(Rows from a 3D scene dataset)
=====
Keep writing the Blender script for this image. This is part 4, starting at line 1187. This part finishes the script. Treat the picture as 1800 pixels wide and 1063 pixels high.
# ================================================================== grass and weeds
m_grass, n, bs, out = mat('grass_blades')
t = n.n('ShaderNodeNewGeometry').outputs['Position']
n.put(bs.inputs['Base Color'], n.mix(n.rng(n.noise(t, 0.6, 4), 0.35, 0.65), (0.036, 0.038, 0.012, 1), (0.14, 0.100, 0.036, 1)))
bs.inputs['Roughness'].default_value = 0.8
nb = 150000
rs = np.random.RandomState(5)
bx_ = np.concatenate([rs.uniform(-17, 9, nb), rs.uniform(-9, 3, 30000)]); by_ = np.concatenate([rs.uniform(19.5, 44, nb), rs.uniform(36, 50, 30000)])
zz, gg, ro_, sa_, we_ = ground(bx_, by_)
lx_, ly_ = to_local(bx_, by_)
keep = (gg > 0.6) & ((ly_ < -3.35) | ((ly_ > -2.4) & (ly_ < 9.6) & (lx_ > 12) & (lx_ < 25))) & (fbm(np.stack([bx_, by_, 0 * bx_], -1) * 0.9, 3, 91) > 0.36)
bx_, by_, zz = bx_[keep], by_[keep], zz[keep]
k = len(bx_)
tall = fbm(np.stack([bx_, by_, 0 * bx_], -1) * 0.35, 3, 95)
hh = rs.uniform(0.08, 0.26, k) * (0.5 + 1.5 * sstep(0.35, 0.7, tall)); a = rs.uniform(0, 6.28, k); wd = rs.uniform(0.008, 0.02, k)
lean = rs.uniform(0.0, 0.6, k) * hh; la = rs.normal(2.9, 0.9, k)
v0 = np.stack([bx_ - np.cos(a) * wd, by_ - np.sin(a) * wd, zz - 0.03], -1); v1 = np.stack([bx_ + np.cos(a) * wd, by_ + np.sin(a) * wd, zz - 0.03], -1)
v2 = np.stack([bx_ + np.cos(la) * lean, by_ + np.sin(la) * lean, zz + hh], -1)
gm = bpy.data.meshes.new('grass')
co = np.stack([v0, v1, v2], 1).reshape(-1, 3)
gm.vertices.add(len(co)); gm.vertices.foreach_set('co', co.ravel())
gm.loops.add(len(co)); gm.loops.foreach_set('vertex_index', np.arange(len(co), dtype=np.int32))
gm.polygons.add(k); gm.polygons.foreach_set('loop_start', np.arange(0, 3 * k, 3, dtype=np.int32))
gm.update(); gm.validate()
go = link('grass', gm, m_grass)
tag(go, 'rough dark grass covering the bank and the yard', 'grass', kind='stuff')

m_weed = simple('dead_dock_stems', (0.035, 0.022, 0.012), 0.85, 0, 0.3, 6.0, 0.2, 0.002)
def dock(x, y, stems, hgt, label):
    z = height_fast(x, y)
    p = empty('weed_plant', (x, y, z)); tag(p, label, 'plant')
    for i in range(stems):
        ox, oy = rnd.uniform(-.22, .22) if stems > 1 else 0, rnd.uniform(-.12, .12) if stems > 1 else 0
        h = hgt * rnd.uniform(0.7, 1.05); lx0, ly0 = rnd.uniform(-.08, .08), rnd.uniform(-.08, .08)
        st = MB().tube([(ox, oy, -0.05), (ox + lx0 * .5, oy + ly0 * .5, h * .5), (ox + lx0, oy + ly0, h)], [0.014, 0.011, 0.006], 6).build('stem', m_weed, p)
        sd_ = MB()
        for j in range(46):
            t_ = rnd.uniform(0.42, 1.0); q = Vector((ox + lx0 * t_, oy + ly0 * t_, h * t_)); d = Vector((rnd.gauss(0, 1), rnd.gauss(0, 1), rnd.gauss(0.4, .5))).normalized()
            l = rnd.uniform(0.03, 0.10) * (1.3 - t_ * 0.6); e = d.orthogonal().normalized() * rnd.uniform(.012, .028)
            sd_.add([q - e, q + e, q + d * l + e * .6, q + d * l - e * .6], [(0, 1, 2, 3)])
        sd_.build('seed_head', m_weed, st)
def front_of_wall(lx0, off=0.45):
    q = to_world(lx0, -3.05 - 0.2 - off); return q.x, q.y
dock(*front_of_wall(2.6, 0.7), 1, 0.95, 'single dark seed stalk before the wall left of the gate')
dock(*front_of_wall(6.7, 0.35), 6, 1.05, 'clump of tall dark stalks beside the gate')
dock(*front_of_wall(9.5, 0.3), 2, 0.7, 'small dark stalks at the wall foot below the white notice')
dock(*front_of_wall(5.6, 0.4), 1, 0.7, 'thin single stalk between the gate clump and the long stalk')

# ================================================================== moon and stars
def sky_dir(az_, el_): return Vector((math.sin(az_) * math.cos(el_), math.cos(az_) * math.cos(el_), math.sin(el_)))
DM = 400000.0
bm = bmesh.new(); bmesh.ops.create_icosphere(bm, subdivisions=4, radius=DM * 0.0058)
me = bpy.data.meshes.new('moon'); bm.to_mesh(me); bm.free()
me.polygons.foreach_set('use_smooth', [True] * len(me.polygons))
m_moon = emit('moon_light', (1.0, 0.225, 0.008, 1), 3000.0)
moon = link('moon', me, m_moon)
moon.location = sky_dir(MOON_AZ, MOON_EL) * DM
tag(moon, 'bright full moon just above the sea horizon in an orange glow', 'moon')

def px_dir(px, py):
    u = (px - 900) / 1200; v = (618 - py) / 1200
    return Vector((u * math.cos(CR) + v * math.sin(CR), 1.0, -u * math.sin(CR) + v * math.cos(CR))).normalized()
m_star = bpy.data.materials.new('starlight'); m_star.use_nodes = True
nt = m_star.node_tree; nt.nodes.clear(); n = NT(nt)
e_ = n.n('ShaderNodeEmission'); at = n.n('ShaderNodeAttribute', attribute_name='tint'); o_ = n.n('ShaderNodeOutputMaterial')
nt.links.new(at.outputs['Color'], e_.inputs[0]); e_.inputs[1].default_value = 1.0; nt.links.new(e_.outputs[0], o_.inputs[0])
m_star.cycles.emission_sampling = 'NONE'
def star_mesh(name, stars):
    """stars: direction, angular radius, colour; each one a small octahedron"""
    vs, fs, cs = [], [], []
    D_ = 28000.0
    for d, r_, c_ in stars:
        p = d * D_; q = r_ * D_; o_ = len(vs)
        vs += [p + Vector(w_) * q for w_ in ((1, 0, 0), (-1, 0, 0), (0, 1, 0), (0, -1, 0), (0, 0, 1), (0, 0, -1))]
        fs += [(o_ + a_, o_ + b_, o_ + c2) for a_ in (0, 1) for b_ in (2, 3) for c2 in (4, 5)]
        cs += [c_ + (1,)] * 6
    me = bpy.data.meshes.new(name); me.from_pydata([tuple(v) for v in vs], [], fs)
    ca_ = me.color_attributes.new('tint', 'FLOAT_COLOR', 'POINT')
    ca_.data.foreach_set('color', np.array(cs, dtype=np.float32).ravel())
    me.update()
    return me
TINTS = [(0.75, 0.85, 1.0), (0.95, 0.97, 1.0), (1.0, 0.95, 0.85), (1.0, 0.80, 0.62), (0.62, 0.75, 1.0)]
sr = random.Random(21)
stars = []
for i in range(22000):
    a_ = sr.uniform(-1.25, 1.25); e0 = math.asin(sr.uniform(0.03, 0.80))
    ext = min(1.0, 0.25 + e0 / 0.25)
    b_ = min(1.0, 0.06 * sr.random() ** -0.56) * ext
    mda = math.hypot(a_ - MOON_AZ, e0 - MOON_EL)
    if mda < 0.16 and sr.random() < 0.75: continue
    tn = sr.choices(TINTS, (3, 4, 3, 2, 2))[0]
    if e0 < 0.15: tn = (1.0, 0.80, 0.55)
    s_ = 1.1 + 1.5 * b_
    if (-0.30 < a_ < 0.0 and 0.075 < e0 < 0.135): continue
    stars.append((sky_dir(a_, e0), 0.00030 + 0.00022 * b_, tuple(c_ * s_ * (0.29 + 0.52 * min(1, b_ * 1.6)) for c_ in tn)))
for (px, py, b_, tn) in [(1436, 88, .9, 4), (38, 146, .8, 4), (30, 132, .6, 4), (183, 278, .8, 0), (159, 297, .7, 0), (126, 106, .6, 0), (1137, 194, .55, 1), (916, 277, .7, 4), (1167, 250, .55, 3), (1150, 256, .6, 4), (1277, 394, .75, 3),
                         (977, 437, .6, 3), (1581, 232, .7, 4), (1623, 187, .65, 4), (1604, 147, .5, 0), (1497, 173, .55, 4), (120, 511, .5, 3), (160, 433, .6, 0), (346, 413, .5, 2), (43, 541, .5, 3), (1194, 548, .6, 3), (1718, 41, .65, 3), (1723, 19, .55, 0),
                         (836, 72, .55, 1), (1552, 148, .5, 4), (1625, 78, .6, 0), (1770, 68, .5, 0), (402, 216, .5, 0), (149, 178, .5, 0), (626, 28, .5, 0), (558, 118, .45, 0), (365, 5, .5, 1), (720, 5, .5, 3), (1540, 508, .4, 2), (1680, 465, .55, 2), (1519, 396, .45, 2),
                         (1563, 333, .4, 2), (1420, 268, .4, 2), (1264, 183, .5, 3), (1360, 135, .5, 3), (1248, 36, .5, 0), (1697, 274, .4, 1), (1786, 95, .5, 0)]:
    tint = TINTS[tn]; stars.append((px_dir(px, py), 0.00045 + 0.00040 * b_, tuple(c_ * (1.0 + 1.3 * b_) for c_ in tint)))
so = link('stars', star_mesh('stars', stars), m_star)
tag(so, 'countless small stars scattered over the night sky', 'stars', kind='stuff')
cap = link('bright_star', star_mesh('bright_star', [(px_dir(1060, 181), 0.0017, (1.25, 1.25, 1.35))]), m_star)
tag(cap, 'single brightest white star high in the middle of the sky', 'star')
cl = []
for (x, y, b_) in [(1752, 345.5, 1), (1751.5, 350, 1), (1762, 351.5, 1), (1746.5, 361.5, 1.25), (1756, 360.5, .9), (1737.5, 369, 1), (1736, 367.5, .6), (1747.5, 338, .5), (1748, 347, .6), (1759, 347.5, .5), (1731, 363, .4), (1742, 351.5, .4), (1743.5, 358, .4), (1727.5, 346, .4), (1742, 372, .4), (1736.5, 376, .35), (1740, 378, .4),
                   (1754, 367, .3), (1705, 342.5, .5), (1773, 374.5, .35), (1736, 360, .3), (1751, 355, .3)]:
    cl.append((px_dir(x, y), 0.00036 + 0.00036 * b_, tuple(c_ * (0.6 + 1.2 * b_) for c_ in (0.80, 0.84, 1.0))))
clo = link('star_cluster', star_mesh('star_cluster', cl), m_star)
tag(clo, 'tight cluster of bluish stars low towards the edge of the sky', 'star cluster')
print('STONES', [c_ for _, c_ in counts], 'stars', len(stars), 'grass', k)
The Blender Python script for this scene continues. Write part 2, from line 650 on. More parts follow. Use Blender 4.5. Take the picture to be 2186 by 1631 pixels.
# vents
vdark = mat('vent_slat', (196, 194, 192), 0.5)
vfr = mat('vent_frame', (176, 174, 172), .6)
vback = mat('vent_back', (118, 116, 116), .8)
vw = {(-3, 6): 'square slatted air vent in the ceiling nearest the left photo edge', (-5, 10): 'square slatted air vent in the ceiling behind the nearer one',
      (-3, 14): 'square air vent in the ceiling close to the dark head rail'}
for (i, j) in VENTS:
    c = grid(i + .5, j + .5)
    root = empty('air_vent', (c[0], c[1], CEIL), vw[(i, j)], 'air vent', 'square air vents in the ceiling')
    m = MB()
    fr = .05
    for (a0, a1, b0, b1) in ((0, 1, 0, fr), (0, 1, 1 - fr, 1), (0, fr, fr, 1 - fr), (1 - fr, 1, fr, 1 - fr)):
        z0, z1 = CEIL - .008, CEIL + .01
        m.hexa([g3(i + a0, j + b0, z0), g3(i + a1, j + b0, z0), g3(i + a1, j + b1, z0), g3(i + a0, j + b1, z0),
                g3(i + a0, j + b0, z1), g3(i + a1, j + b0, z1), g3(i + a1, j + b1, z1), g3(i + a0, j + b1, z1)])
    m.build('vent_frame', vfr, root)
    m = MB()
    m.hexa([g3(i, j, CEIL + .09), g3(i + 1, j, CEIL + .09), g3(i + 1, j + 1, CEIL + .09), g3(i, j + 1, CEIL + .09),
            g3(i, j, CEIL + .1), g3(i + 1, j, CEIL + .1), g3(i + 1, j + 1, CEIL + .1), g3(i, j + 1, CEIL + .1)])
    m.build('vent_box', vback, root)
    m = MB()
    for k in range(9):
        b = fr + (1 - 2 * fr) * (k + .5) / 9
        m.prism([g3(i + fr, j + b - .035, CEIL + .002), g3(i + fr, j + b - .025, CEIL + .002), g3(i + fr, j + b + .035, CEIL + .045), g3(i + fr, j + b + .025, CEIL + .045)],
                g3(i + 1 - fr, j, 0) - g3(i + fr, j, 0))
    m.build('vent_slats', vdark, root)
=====
**What you need to do:** Show each line in the entries that holds the string "high".

**Finished task:**
Keep writing the Blender script for this image. This is part 4, starting at line 1187. This part finishes the script. Treat the picture as 1800 pixels wide and 1063 pixels high.
tag(cap, 'single brightest white star high in the middle of the sky', 'star')